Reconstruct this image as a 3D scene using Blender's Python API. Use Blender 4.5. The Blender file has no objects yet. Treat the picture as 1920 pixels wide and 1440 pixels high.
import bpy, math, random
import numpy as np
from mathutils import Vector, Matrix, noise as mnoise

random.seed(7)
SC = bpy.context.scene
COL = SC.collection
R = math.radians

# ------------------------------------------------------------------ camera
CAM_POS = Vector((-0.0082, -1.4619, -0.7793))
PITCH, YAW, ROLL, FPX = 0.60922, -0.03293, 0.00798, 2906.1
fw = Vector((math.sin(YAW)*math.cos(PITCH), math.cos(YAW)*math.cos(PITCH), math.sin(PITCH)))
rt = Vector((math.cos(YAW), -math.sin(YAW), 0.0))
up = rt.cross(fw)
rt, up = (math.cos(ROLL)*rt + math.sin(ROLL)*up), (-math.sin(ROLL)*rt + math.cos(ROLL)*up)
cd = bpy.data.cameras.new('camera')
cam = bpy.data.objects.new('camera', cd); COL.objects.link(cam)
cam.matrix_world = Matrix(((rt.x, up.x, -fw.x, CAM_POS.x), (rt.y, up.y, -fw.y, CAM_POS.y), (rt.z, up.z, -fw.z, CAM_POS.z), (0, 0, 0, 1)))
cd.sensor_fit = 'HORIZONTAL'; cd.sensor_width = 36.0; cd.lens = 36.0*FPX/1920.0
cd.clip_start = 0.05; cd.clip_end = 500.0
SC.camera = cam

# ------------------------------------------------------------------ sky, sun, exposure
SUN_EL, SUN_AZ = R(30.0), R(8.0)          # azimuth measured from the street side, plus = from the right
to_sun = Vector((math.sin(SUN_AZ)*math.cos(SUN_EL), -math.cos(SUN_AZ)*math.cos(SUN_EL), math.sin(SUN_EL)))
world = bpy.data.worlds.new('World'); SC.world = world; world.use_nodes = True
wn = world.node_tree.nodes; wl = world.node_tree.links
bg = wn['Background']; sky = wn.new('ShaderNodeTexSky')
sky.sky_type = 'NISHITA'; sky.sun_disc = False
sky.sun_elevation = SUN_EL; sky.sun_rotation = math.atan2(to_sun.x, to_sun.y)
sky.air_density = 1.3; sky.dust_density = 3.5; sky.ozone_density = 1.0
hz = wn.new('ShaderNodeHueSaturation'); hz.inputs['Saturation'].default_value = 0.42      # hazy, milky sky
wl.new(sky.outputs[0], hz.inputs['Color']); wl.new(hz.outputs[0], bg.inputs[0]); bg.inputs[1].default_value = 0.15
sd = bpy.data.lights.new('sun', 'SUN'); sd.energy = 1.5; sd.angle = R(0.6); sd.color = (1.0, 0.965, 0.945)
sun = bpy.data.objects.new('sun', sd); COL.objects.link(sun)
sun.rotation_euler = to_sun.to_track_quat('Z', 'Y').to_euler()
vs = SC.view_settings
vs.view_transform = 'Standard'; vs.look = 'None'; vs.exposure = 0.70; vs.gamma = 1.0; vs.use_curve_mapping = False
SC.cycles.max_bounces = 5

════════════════

PROBLEM TO SOLVE >> Return, please, the lines of the data from the first through the line containing "SC.camera = cam", both kept, exactly as they stand and nothing more.

COMPLETED TASK >>
Reconstruct this image as a 3D scene using Blender's Python API. Use Blender 4.5. The Blender file has no objects yet. Treat the picture as 1920 pixels wide and 1440 pixels high.
import bpy, math, random
import numpy as np
from mathutils import Vector, Matrix, noise as mnoise

random.seed(7)
SC = bpy.context.scene
COL = SC.collection
R = math.radians

# ------------------------------------------------------------------ camera
CAM_POS = Vector((-0.0082, -1.4619, -0.7793))
PITCH, YAW, ROLL, FPX = 0.60922, -0.03293, 0.00798, 2906.1
fw = Vector((math.sin(YAW)*math.cos(PITCH), math.cos(YAW)*math.cos(PITCH), math.sin(PITCH)))
rt = Vector((math.cos(YAW), -math.sin(YAW), 0.0))
up = rt.cross(fw)
rt, up = (math.cos(ROLL)*rt + math.sin(ROLL)*up), (-math.sin(ROLL)*rt + math.cos(ROLL)*up)
cd = bpy.data.cameras.new('camera')
cam = bpy.data.objects.new('camera', cd); COL.objects.link(cam)
cam.matrix_world = Matrix(((rt.x, up.x, -fw.x, CAM_POS.x), (rt.y, up.y, -fw.y, CAM_POS.y), (rt.z, up.z, -fw.z, CAM_POS.z), (0, 0, 0, 1)))
cd.sensor_fit = 'HORIZONTAL'; cd.sensor_width = 36.0; cd.lens = 36.0*FPX/1920.0
cd.clip_start = 0.05; cd.clip_end = 500.0
SC.camera = cam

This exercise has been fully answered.